Reproduce the listing word for word, leaving every picture behind.

** START GIVEN DATA **

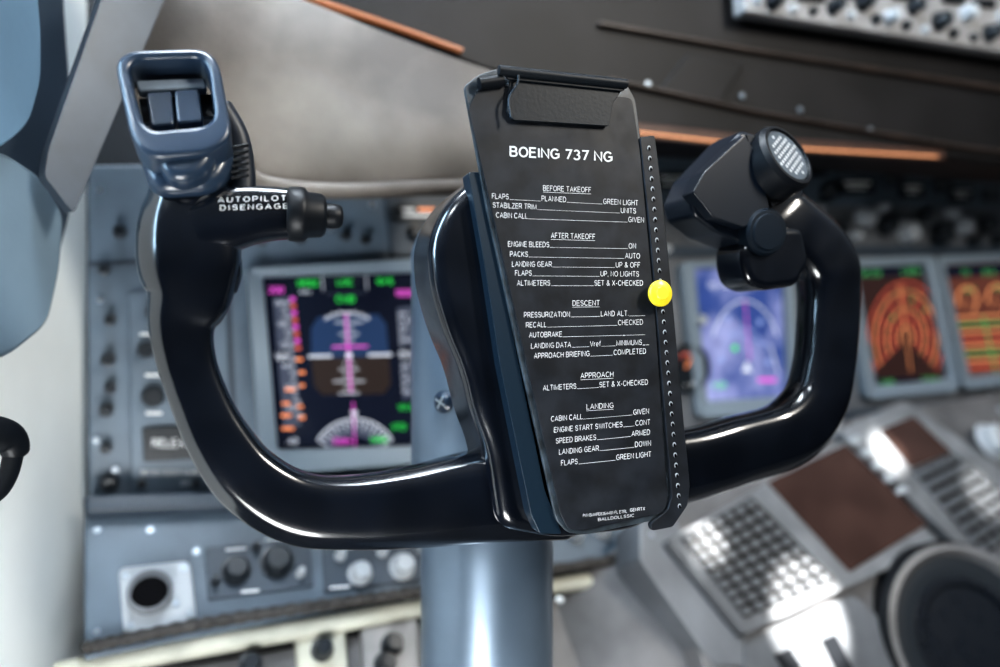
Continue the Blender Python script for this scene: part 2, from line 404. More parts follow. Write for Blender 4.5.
# ---------------------------------------------------------------- displays
def display(outer,inner,label):
    t=top('display_unit',label,'display',PN.hit(sum(p[0] for p in outer)/4,sum(p[1] for p in outer)/4,.004),'cockpit flat displays')
    frame('bezel',outer,inner,PN,.018,.0135,M_bezel,t,bevel=.0012,ro=7,ri=4,inoff=.014)
    return t
d1=display([(247,268),(430,258),(438,462),(262,476)],[(263,277),(420,272),(428,446),(278,450)],'square flight display with lit attitude and speed symbols')
s=Flat(PN,.006)
s.poly([(258,272),(425,266),(433,452),(272,456)],0)
A=.0003;B=.0006;C=.0009
s.poly([(311,328),(318,317),(378,314),(386,324),(389,356),(311,358)],1,A)
s.poly([(311,358),(389,356),(391,384),(384,394),(322,395),(314,386)],2,A)
s.poly([(273,298),(290,296),(301,425),(284,428)],8,A)
s.poly([(397,308),(414,306),(420,395),(403,400)],8,A)
for i in range(17):
    s.line(281+i*.9,303+i*7,(287 if i%2 else 290)+i*.8,302.7+i*7,1.1,3,B)
    if i<13: s.line(398+i*.35,314+i*6.5,(403 if i%2 else 406)+i*.35,313.8+i*6.5,1.1,3,B)
for i in range(0,16,3): s.text('%d'%(200-i*4),275+i*.8,305+i*7,4,3,width=7,lay=B)
for i in range(4): s.text('%d'%(6400-i*200),407+i*1.2,322+i*20,4,3,width=9,lay=B)
for i,y in enumerate(range(297,352,7)): s.rect(290+i*.8,y,295+i*.8,y+4,7 if i%2 else 5,B)
for x,y,w in [(299,358,7),(302,371,6),(302,384,5),(290,388,10),(286,402,8),(300,405,6),(286,414,10),(302,416,6),(288,427,12)]: s.rect(x-w/2,y,x+w/2,y+3,6,B)
s.line(346,314,351,392,1.9,5,B)
for i,(w,y) in enumerate([(20,322),(8,328),(14,334),(8,340),(20,346),(8,363),(14,369),(8,375),(22,381),(8,387),(14,393)]): s.line(349-w/1.4,y+.4,349+w/1.4,y,1.1,3,B)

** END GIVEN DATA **

> _SOLVED EXERCISE_
Continue the Blender Python script for this scene: part 2, from line 404. More parts follow. Write for Blender 4.5.
# ---------------------------------------------------------------- displays
def display(outer,inner,label):
    t=top('display_unit',label,'display',PN.hit(sum(p[0] for p in outer)/4,sum(p[1] for p in outer)/4,.004),'cockpit flat displays')
    frame('bezel',outer,inner,PN,.018,.0135,M_bezel,t,bevel=.0012,ro=7,ri=4,inoff=.014)
    return t
d1=display([(247,268),(430,258),(438,462),(262,476)],[(263,277),(420,272),(428,446),(278,450)],'square flight display with lit attitude and speed symbols')
s=Flat(PN,.006)
s.poly([(258,272),(425,266),(433,452),(272,456)],0)
A=.0003;B=.0006;C=.0009
s.poly([(311,328),(318,317),(378,314),(386,324),(389,356),(311,358)],1,A)
s.poly([(311,358),(389,356),(391,384),(384,394),(322,395),(314,386)],2,A)
s.poly([(273,298),(290,296),(301,425),(284,428)],8,A)
s.poly([(397,308),(414,306),(420,395),(403,400)],8,A)
for i in range(17):
    s.line(281+i*.9,303+i*7,(287 if i%2 else 290)+i*.8,302.7+i*7,1.1,3,B)
    if i<13: s.line(398+i*.35,314+i*6.5,(403 if i%2 else 406)+i*.35,313.8+i*6.5,1.1,3,B)
for i in range(0,16,3): s.text('%d'%(200-i*4),275+i*.8,305+i*7,4,3,width=7,lay=B)
for i in range(4): s.text('%d'%(6400-i*200),407+i*1.2,322+i*20,4,3,width=9,lay=B)
for i,y in enumerate(range(297,352,7)): s.rect(290+i*.8,y,295+i*.8,y+4,7 if i%2 else 5,B)
for x,y,w in [(299,358,7),(302,371,6),(302,384,5),(290,388,10),(286,402,8),(300,405,6),(286,414,10),(302,416,6),(288,427,12)]: s.rect(x-w/2,y,x+w/2,y+3,6,B)
s.line(346,314,351,392,1.9,5,B)
for i,(w,y) in enumerate([(20,322),(8,328),(14,334),(8,340),(20,346),(8,363),(14,369),(8,375),(22,381),(8,387),(14,393)]): s.line(349-w/1.4,y+.4,349+w/1.4,y,1.1,3,B)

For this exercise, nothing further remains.